WRITTEN PROBLEM –
Search the material for the string "scene" and copy each line where it occurs.
START DATA EXCERPT
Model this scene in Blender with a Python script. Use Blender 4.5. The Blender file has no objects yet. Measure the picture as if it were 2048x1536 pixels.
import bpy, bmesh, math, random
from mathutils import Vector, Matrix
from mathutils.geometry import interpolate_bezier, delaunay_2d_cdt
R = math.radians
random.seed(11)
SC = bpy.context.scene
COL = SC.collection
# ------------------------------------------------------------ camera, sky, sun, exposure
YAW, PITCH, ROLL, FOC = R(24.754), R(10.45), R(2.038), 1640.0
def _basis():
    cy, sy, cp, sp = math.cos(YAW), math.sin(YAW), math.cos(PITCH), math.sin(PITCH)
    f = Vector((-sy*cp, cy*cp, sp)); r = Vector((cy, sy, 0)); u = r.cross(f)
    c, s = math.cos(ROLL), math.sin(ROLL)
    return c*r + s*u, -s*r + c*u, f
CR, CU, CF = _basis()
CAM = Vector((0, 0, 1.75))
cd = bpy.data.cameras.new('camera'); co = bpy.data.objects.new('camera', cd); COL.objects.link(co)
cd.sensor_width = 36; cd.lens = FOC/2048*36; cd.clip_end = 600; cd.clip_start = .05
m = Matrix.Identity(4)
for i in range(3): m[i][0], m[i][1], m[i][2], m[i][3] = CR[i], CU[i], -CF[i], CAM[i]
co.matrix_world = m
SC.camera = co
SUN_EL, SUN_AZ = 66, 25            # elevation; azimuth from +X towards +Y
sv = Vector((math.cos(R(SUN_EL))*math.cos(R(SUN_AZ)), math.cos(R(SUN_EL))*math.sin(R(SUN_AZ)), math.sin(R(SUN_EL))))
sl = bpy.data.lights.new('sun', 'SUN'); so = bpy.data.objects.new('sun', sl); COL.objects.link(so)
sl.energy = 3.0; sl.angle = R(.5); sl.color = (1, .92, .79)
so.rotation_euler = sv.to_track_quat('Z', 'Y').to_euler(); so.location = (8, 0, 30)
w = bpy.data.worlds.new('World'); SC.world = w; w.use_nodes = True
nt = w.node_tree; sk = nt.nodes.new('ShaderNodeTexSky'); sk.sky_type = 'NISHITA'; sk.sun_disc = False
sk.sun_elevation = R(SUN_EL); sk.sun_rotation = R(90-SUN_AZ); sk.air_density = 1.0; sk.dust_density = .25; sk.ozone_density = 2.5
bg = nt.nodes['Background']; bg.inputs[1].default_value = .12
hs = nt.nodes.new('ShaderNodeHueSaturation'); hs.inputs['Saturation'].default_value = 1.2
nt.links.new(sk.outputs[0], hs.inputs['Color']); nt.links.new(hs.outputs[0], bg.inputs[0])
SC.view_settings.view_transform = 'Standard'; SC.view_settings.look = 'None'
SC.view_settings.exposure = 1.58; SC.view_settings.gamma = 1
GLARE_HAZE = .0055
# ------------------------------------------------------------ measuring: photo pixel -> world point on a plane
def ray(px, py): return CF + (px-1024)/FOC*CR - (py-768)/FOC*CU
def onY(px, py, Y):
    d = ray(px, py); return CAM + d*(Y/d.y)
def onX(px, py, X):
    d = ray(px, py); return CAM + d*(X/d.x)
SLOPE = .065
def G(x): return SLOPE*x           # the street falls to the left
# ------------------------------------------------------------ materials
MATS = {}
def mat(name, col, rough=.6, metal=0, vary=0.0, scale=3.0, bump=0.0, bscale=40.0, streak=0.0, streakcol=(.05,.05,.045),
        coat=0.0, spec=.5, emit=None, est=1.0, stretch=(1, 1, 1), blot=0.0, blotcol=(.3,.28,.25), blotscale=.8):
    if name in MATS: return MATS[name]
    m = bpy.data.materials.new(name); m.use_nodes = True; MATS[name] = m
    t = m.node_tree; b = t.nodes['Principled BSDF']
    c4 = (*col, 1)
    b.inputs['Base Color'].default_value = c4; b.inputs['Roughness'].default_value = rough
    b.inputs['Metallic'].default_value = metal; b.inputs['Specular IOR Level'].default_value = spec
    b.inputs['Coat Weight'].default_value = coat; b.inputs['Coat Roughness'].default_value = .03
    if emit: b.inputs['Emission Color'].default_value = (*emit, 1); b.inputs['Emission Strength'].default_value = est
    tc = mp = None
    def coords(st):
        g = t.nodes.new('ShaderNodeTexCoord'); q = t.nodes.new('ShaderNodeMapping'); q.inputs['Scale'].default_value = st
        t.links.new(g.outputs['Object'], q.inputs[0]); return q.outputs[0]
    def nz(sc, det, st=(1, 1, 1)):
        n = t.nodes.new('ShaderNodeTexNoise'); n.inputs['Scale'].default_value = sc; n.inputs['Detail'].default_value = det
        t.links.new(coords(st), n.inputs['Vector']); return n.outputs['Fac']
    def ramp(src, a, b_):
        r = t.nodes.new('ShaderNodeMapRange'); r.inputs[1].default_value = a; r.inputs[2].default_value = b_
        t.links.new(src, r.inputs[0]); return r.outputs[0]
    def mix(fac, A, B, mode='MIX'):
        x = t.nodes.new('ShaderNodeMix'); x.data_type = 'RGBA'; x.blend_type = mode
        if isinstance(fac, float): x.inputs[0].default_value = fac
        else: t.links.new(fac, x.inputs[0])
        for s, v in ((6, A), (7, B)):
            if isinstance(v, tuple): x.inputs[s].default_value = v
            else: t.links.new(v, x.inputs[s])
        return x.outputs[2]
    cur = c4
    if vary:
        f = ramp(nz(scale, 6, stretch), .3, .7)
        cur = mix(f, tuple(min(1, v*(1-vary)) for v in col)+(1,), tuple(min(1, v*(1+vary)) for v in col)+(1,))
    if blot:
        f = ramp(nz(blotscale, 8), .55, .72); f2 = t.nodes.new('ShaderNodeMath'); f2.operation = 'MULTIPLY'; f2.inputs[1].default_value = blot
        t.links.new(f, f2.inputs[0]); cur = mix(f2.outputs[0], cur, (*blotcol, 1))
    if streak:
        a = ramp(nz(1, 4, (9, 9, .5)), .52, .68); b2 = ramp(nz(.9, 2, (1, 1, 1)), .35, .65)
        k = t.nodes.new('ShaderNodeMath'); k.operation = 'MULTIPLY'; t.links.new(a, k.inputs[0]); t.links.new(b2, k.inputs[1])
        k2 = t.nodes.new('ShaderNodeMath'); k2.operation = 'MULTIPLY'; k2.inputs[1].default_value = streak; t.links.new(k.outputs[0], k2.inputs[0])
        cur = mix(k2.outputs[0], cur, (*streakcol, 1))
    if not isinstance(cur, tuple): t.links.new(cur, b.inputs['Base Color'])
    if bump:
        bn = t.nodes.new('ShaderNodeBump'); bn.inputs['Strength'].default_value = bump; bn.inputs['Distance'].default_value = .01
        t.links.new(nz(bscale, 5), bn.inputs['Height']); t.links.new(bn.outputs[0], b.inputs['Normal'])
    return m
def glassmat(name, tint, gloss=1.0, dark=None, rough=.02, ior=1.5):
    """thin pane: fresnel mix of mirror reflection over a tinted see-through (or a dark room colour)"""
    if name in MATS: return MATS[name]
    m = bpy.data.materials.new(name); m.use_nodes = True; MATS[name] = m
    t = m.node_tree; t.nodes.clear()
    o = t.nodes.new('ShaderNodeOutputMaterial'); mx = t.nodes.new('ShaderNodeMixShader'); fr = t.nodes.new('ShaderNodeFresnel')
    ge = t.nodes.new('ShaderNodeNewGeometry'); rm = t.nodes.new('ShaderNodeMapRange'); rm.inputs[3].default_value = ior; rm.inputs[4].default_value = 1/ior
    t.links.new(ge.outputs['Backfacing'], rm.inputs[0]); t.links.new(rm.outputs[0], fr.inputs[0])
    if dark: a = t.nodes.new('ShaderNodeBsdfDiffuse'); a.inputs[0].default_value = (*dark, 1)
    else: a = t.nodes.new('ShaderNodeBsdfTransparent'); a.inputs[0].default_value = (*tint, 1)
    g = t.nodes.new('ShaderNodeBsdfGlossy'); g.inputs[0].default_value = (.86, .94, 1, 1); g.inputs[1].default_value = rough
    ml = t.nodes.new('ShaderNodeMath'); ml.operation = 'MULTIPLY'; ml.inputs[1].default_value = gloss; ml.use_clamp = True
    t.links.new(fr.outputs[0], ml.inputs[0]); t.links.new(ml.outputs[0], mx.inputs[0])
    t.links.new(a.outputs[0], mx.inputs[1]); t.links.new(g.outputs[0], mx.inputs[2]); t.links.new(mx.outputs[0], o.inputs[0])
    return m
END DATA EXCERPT
TASK ANSWER –
Model this scene in Blender with a Python script. Use Blender 4.5. The Blender file has no objects yet. Measure the picture as if it were 2048x1536 pixels.
SC = bpy.context.scene